Beyond this however, moral judgements are instruments of group survival, as no group can purposely direct its growth and development without some form of authority (moral, political, etc.) to direct social life. Social functions, that is the things which facilitate group survival such as child rearing, food production, security, housing construction, healing, and so forth are not domains where relativism and functionality are optimally compatible. Thus, the types of protocols that emerged in the traditional society evolved in relation to on-going negotiation of human beings to the exigencies of the world around them. These moral foundations were not mere philosophical abstractions, but a part of the functional adaptation of a people. They were driven by a clear recognition that upon the foundation of a shared sense of identity, purpose, and direction optimal conditions for living could be established and maintained.
Chombo hakiendi ikiwa kila mtu anapiga makasia yake.
“A boat doesn’t go forward if each one is rowing his/her own way.”
-Swahili proverb
Reverence
One of the things that has emerged as a consequence of the attempted deAfrikanization of our people via the Maafa is an irreverence for African tradition, our ancestral traditions. In this–the modern, western context–tradition is described as the abode of the dead, the static, and the anachronistic. Herein, tradition is not that which links the children to the elders to the ancestors–thus providing a necessary force of social cohesion. Tradition is not regarded as that accumulated wisdom, borne of our people’s deep study of the universe, society, and humankind. Rather our traditions are described as fetters, as encumbrances–things and ideas which impedes the full flowering of our modern, individual expression.
What must be noted here is that while African tradition is decried, the western tradition is embraced. Thus western notions of governance (i.e., liberal democracy), economics (i.e., free market capitalism), ethics (i.e., Dr. Ani’s “rhetorical ethic”), family (i.e., the nuclear family), humanity (i.e., hyper-individualism), and so forth are not relegated to the rubbish bin as useless, outmoded, or alien ways of being. Instead, having been described and imposed as universal, these notions are thus ever-relevant, ever-compelling, and ever-suited for African people today. These traditions, though embraced in the modern context, owe their formation to older intellectual, political, economic, and philosophical traditions in the west–from ancient Greek philosophers to 19th and 20th Century social theorists. Thus, these modern and supposedly universal ideas are grounded in a European tradition.
Given that what is occurring is not the evisceration of tradition per se, but rather the the continuing supplanting of an African one by a European one, several urgent questions come to mind:
- What are psychological, economic, or political the implications of privileging the traditions of aliens over one’s own?

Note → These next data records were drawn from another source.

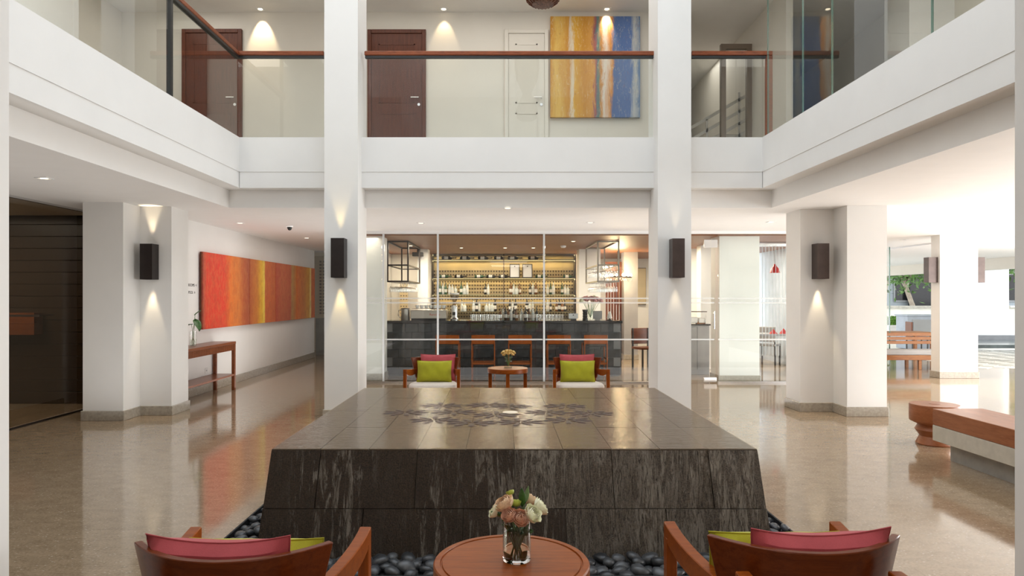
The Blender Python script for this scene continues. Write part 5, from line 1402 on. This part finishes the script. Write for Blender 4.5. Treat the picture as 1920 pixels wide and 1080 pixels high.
tree('pale barked tree with forked trunk behind the garden wall', PX(1722, 33), 33, 5.2, 1.5, 3, -.6, 3000)
tree('leafy tree right of the white round column', PX(1905, 34), 34, 5.6, 1.6, 8, .2, 1800)
tree('dense green tree at the left of the terrace view', PX(1655, 40), 40, 5.6, 1.7, 12, .2, 2400)
def hedge(lab, x0, x1, y0, y1, z0, z1, n, seed):
    r_ = random.Random(seed); e = thing('hedge', lab, 'hedge', ((x0+x1)/2, (y0+y1)/2, z0)); mb = MB(); w_, d_, h_ = (x1-x0)/2, (y1-y0)/2, z1-z0
    for k in range(n):
        p = Vector((r_.uniform(-w_, w_), r_.uniform(-d_, d_), r_.uniform(0, h_))); d1 = Vector((r_.gauss(0, 1), r_.gauss(0, 1), r_.gauss(0, 1))).normalized(); d2 = d1.cross(Vector((.3, .5, r_.uniform(-1, 1)))).normalized(); L = .06
        mb.add([p-d1*L, p+d2*L*.5, p+d1*L, p-d2*L*.5], [(0, 1, 2, 3)])
    o = mb.build('leaves', 'hedge_green', e); o['kind'] = 'stuff'
    box(-w_*.95, w_*.95, -d_*.8, d_*.8, 0, h_*.85).build('dense_core', 'foliage', e)
hedge('clipped bright green hedge in the terrace planter', PX(1640, 24), PX(1701, 24), 24, 24.5, .535, .80, 2600, 4)
e = thing('planter', 'long white planter holding the clipped hedge', 'planter', (PX(1665, 24), 24.25, 0)); box(-1.0, .72, -.3, .3, 0, .52).build('planter_body', 'white_paint', e); box(-1.03, .75, -.33, .33, .47, .53).build('rim', 'white_paint', e)
e = thing('grill_cabinet', 'pale blue gray outdoor cabinet beyond the bench', 'cabinet', (PX(1730, 20), 20, 0)); box(-.43, .6, 0, .6, 0, .95).build('cabinet_body', 'pale_blue_box', e, bevel=.01); box(-.3, .6, -.02, 0, .25, .85).build('cabinet_door', 'frosted', e); box(-.46, .63, -.03, .63, .95, .99).build('cabinet_top', 'pale_blue_box', e)
simple_chair('brown wooden chair beside the outdoor cabinet', PX(1728, 18), 18.2, 1.4, 'console_wood')
# outdoor timber bench and table
e = thing('timber_bench', 'slatted orange timber bench with gray cushion near the terrace', 'bench', (7.75, 14.3, 0))
for z0 in (.50, .585, .67): box(-.9, 1.7, .48, .51, z0, z0+.065).build('back_slat', 'orange_wood', e, bevel=.004)
for x in (-.9, 0.35, 1.62): box(x, x+.06, .47, .52, .3, .76).build('back_post', 'orange_wood', e, bevel=.003)
box(-.9, 1.7, -.02, .03, .20, .30).build('seat_rail', 'orange_wood', e, bevel=.004); box(-.9, 1.7, .03, .5, .25, .30).build('seat_deck', 'orange_wood', e)
box(-.88, 1.68, 0, .46, .30, .40).build('seat_cushion', 'silver_cloth', e, bevel=.02, seg=2)
for x in (-.9, .0, .84):
    for y in (0, .46): box(x, x+.06, y, y+.05, 0, .22).build('leg', 'orange_wood', e, bevel=.003)
e = thing('timber_table', 'long orange timber table behind the slatted bench', 'table', (8.6, 16.8, 0))
box(-1.2, 1.7, -.4, .4, .60, .66).build('tabletop', 'orange_wood', e, bevel=.004)
for x in (-1.1, 1.6):
    for y in (-.33, .33): box(x-.03, x+.03, y-.03, y+.03, 0, .60).build('leg', 'orange_wood', e)
e = thing('terrace_glass', 'clear glass panel between the right columns and the terrace', 'glass wall', (PX(1668, 15.2), 15.2, 0), kind='structure'); box(-1.6, 0, -.006, .006, .02, 2.6).build('glass_pane', 'glass', e); box(-.008, .008, -.01, .01, .02, 2.6).build('edge_strip', 'cable_glass_green', e)
# side wall closing the hall behind the bar on the right is open to the terrace; rear wall behind the camera
tag(box(-12, -9.5, -4, 20, 0, ZC).build('wall_far_left', 'white_paint'), 'outer wall of the building on the left', 'wall', kind='structure')
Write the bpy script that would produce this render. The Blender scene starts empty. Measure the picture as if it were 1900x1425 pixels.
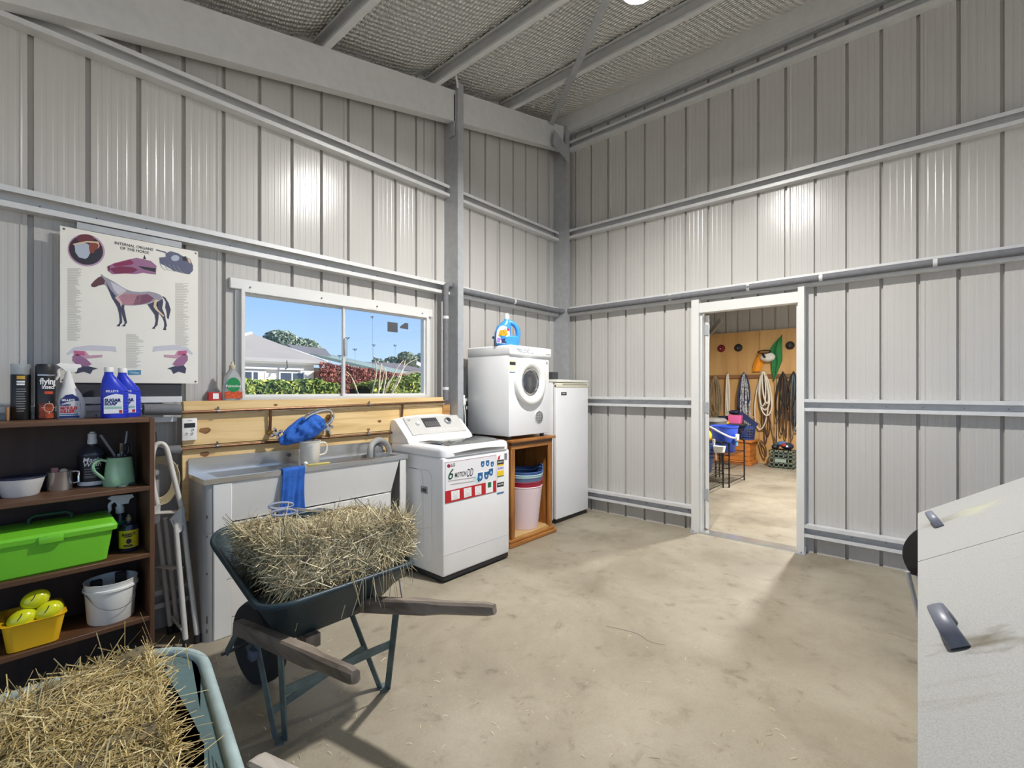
# Shed laundry / feed area with a doorway into a tack room.
import bpy, bmesh, math, random
from mathutils import Vector, Matrix, noise
RN = random.Random(11)
sc = bpy.context.scene
COL = sc.collection
rad = math.radians
# ------------------------------------------------------------------ camera
cd = bpy.data.cameras.new('camera'); cam = bpy.data.objects.new('camera', cd); COL.objects.link(cam)
cam.location = (-4.566, -3.257, 1.35); cam.rotation_euler = (rad(90), 0, rad(-48.62))
cd.sensor_width = 36.0; cd.lens = 36.0 * 874.0 / 1900.0; cd.shift_y = 0.0055; cd.clip_start = 0.05; cd.clip_end = 500
sc.camera = cam
# ------------------------------------------------------------------ sky, sun, exposure
wd = bpy.data.worlds.new('sky'); sc.world = wd; wd.use_nodes = True
nt = wd.node_tree; nt.nodes.clear()
out = nt.nodes.new('ShaderNodeOutputWorld'); bg = nt.nodes.new('ShaderNodeBackground'); tc0 = nt.nodes.new('ShaderNodeTexCoord'); sx0_ = nt.nodes.new('ShaderNodeSeparateXYZ'); sk = nt.nodes.new('ShaderNodeValToRGB')
for _k, (_p, _c) in enumerate(((0.0, (.38,.52,.70)), (0.16, (.23,.38,.63)), (0.5, (.16,.29,.54)), (1.0, (.11,.21,.46)))):
    if _k > 1: sk.color_ramp.elements.new(_p)
    sk.color_ramp.elements[_k].position = _p; sk.color_ramp.elements[_k].color = (*_c, 1)
nt.links.new(tc0.outputs['Generated'], sx0_.inputs[0]); nt.links.new(sx0_.outputs[2], sk.inputs[0])
bg.inputs[1].default_value = 0.58
nt.links.new(sk.outputs[0], bg.inputs[0]); nt.links.new(bg.outputs[0], out.inputs[0])
sl = bpy.data.lights.new('sun', 'SUN'); so = bpy.data.objects.new('sun', sl); COL.objects.link(so)
sl.energy = 3.4; sl.angle = rad(0.6); sl.color = (1.0, 0.96, 0.9); so.rotation_euler = Vector((-.74,.50,-.47)).to_track_quat('-Z','Y').to_euler(); so.location = (0, -20, 30)
vs = sc.view_settings
sc.display_settings.display_device = 'sRGB'
vs.view_transform = 'Standard'; vs.look = 'None'; vs.gamma = 1.0; vs.exposure = 1.55; vs.use_curve_mapping = False
LAMP_STRENGTH = 900.0
TACK_STRENGTH = 760.0
# ------------------------------------------------------------------ helpers
ORG = {}
def V(*a): return Vector(a)
class MB:
    def __init__(s): s.v = []; s.f = []
    def add(s, vs, fs):
        o = len(s.v); s.v.extend([Vector(p) for p in vs]); s.f.extend([[i + o for i in f] for f in fs]); return s
    def box(s, x0, x1, y0, y1, z0, z1):
        return s.add([(x0,y0,z0),(x1,y0,z0),(x1,y1,z0),(x0,y1,z0),(x0,y0,z1),(x1,y0,z1),(x1,y1,z1),(x0,y1,z1)],
                     [(0,3,2,1),(4,5,6,7),(0,1,5,4),(1,2,6,5),(2,3,7,6),(3,0,4,7)])
    def rbox(s, x0, x1, y0, y1, z0, z1, b=.01, seg=2):
        bm = bmesh.new(); bmesh.ops.create_cube(bm, size=1)
        for v in bm.verts: v.co = Vector((x0+(v.co.x+.5)*(x1-x0), y0+(v.co.y+.5)*(y1-y0), z0+(v.co.z+.5)*(z1-z0)))
        bmesh.ops.bevel(bm, geom=bm.edges[:], offset=b, segments=seg, profile=.5, affect='EDGES')
        bm.verts.index_update()
        s.add([v.co.copy() for v in bm.verts], [[v.index for v in f.verts] for f in bm.faces]); bm.free(); return s
    def bar(s, p0, p1, w, h, up=(0,0,1)):
        p0, p1 = Vector(p0), Vector(p1); d = (p1-p0).normalized(); u = Vector(up); a = d.cross(u)
        if a.length < 1e-4: a = d.cross(Vector((1,0,0)))
        a.normalize(); b = a.cross(d).normalized(); vs = []
        for p in (p0, p1):
            for i, j in ((-1,-1),(1,-1),(1,1),(-1,1)): vs.append(p + a*(i*w/2) + b*(j*h/2))
        return s.add(vs, [(0,1,2,3),(7,6,5,4),(0,4,5,1),(1,5,6,2),(2,6,7,3),(3,7,4,0)])
    def cyl(s, p0, p1, r0, r1=None, n=16, caps=True):
        return s.tube([p0, p1], [r0, r0 if r1 is None else r1], n, caps)
    def tube(s, pts, r, n=8, caps=True, closed=False, sx=1.0):
        pts = [Vector(p) for p in pts]; m = len(pts); rs = r if isinstance(r, (list, tuple)) else [r]*m
        o = len(s.v); pn = None
        for i, p in enumerate(pts):
            if closed: d = pts[(i+1) % m] - pts[i-1]
            else: d = pts[min(i+1, m-1)] - pts[max(i-1, 0)]
            d.normalize()
            if pn is None:
                a = d.cross(Vector((0,0,1)))
                if a.length < .05: a = d.cross(Vector((1,0,0)))
            else: a = pn - d*pn.dot(d)
            if a.length < 1e-5: a = d.orthogonal()
            a.normalize(); b = d.cross(a); pn = a
            for k in range(n):
                t = 2*math.pi*k/n; s.v.append(p + a*(math.cos(t)*rs[i]*sx) + b*(math.sin(t)*rs[i]))
        for i in range(m if closed else m-1):
            j = (i+1) % m
            for k in range(n):
                k2 = (k+1) % n; s.f.append([o+i*n+k, o+i*n+k2, o+j*n+k2, o+j*n+k])
        if caps and not closed:
            s.f.append([o+k for k in range(n)][::-1]); s.f.append([o+(m-1)*n+k for k in range(n)])
        return s
    def lathe(s, prof, c, n=24, ax=(0,0,1), ex=1.0, ey=1.0, cap0=True):
        ax = Vector(ax).normalized(); q = Vector((0,0,1)).rotation_difference(ax); c = Vector(c); o = len(s.v); m = len(prof)
        for r, z in prof:
            for k in range(n):
                t = 2*math.pi*k/n; s.v.append(c + q @ Vector((math.cos(t)*r*ex, math.sin(t)*r*ey, z)))
        for i in range(m-1):
            for k in range(n):
                k2 = (k+1) % n; s.f.append([o+i*n+k, o+i*n+k2, o+(i+1)*n+k2, o+(i+1)*n+k])
        if cap0 and prof[0][0] > 1e-4: s.f.append([o+k for k in range(n)][::-1])
        if prof[-1][0] > 1e-4: s.f.append([o+(m-1)*n+k for k in range(n)])
        return s
    def loft(s, rings, cap0=True, cap1=True):
        o = len(s.v); n = len(rings[0])
        for r in rings: s.v.extend([Vector(p) for p in r])
        for i in range(len(rings)-1):
            for k in range(n):
                k2 = (k+1) % n; s.f.append([o+i*n+k, o+i*n+k2, o+(i+1)*n+k2, o+(i+1)*n+k])
        if cap0: s.f.append([o+k for k in range(n)][::-1])
        if cap1: s.f.append([o+(len(rings)-1)*n+k for k in range(n)])
        return s
    def prism(s, pts, d):          # planar polygon pushed along d
        n = len(pts); o = len(s.v); d = Vector(d); s.v.extend([Vector(p) for p in pts]); s.v.extend([Vector(p)+d for p in pts])
        s.f.append([o+i for i in range(n)][::-1]); s.f.append([o+n+i for i in range(n)])
        for i in range(n): j = (i+1) % n; s.f.append([o+i, o+j, o+n+j, o+n+i])
        return s
    def poly(s, pts): return s.add(pts, [list(range(len(pts)))])
    def ball(s, c, rx, ry=None, rz=None, n=16, m=10):
        ry = rx if ry is None else ry; rz = rx if rz is None else rz; c = Vector(c); o = len(s.v)
        for i in range(m+1):
            a = math.pi*i/m
            for k in range(n):
                t = 2*math.pi*k/n; s.v.append(c + Vector((rx*math.sin(a)*math.cos(t), ry*math.sin(a)*math.sin(t), -rz*math.cos(a))))
        for i in range(m):
            for k in range(n):
                k2 = (k+1) % n; s.f.append([o+i*n+k, o+i*n+k2, o+(i+1)*n+k2, o+(i+1)*n+k])
        return s
    def xf(s, M, start=0):
        for i in range(start, len(s.v)): s.v[i] = M @ s.v[i]
        return s
    def build(s, name, mat, parent=None, smooth=True, ang=38, kind=None, merge=False):
        if parent is not None: o = ORG[parent]
        else:
            mn = [min(p[i] for p in s.v) for i in range(3)]; mx = [max(p[i] for p in s.v) for i in range(3)]
            o = Vector(((mn[0]+mx[0])/2, (mn[1]+mx[1])/2, mn[2]))
        me = bpy.data.meshes.new(name); me.from_pydata([p-o for p in s.v], [], s.f)
        if merge:
            bm = bmesh.new(); bm.from_mesh(me); bmesh.ops.remove_doubles(bm, verts=bm.verts, dist=1e-5); bmesh.ops.recalc_face_normals(bm, faces=bm.faces); bm.to_mesh(me); bm.free()
        me.update()
        if smooth:
            me.polygons.foreach_set('use_smooth', [True]*len(me.polygons)); me.set_sharp_from_angle(angle=rad(ang))
        for m in (mat if isinstance(mat, (list, tuple)) else [mat]): me.materials.append(m)
        ob = bpy.data.objects.new(name, me); COL.objects.link(ob)
        if parent is not None: ob.parent = parent
        else: ob.location = o
        ORG[ob] = o
        if kind: ob['kind'] = kind
        return ob
def thing(name, label, cat, loc, group=None):
    e = bpy.data.objects.new(name, None); COL.objects.link(e); e.location = loc; e.empty_display_size = .05
    e['label'] = label; e['category'] = cat
    if group: e['group'] = group
    ORG[e] = Vector(loc); return e
def tag(o, label, cat, group=None):
    o['label'] = label; o['category'] = cat
    if group: o['group'] = group
    return o
def struct(name, loc=(0,0,0)):
    e = bpy.data.objects.new(name, None); COL.objects.link(e); e.location = loc; e.empty_display_size = .05; e['kind'] = 'structure'
    ORG[e] = Vector(loc); return e
def copy_tree(o, delta=None, parent=None, rotz=None):
    c = o.copy(); COL.objects.link(c); c.parent = parent; ORG[c] = ORG[o].copy()
    if delta is not None: c.location = c.location + Vector(delta); ORG[c] = ORG[o] + Vector(delta)
    for ch in o.children: copy_tree(ch, None, c)
    return c
# materials ---------------------------------------------------------
MATS = {}
def mat(name, col, rough=.5, metal=0.0, var=0.0, scale=8.0, bump=0.0, bscale=None, stretch=(1,1,1), spec=None, col2=None, detail=4, emit=0.0, coat=0.0, alpha=None, trans=0.0, sss=0.0):
    if name in MATS: return MATS[name]
    m = bpy.data.materials.new(name); m.use_nodes = True; t = m.node_tree; b = t.nodes['Principled BSDF']
    b.inputs['Base Color'].default_value = (*col, 1); b.inputs['Roughness'].default_value = rough; b.inputs['Metallic'].default_value = metal
    if spec is not None: b.inputs['Specular IOR Level'].default_value = spec
    if coat: b.inputs['Coat Weight'].default_value = coat; b.inputs['Coat Roughness'].default_value = .08
    if trans: b.inputs['Transmission Weight'].default_value = trans
    if sss: b.inputs['Subsurface Weight'].default_value = sss; b.inputs['Subsurface Radius'].default_value = (.02,.02,.02)
    if emit: b.inputs['Emission Color'].default_value = (*col, 1); b.inputs['Emission Strength'].default_value = emit
    if alpha is not None: b.inputs['Alpha'].default_value = alpha
    if var or bump:
        tc = t.nodes.new('ShaderNodeTexCoord'); mp = t.nodes.new('ShaderNodeMapping'); mp.inputs['Scale'].default_value = stretch
        t.links.new(tc.outputs['Object'], mp.inputs[0])
        if var:
            n = t.nodes.new('ShaderNodeTexNoise'); n.inputs['Scale'].default_value = scale; n.inputs['Detail'].default_value = detail; n.inputs['Roughness'].default_value = .6
            t.links.new(mp.outputs[0], n.inputs['Vector'])
            r = t.nodes.new('ShaderNodeValToRGB'); c2 = col2 if col2 else tuple(max(0, c*(1-var)) for c in col); c1 = col if col2 else tuple(min(1, c*(1+var*.6)) for c in col)
            r.color_ramp.elements[0].position = .32; r.color_ramp.elements[1].position = .68
            r.color_ramp.elements[0].color = (*c2, 1); r.color_ramp.elements[1].color = (*c1, 1)
            t.links.new(n.outputs[0], r.inputs[0]); t.links.new(r.outputs[0], b.inputs['Base Color'])
        if bump:
            n2 = t.nodes.new('ShaderNodeTexNoise'); n2.inputs['Scale'].default_value = bscale or scale; n2.inputs['Detail'].default_value = 3
            t.links.new(mp.outputs[0], n2.inputs['Vector']); bp = t.nodes.new('ShaderNodeBump'); bp.inputs['Strength'].default_value = bump; bp.inputs['Distance'].default_value = .01
            t.links.new(n2.outputs[0], bp.inputs['Height']); t.links.new(bp.outputs[0], b.inputs['Normal'])
    MATS[name] = m; return m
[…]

- What are the economic and political systems that buttresses the hegemony of the western paradigm–and by extension facilitate the erasure of our own?
- How does dependence upon alien paradigms and ways of being inevitably determine the form and parameters of our cultural expression?
- Can African people free themselves , political and economically, on the basis of alien constructs?
I will not take up the first three questions now, but I will offer Dr. Carruthers’s wisdom with respect to the final question, whose insights suggest that any supposed freedom based on alien paradigms will ultimately prove insufficient. Our ancestor stated: “We cannot move our people by borrowing our foundations from other people.”
Nature as divine
In traditional African societies nature was seen as sacred. The trees, rivers, rocks, and soil were believed to possess a divine essence. Such beliefs necessarily encouraged reverence and respect for nature, while they also discouraged rapacious plunder of the local ecosystem.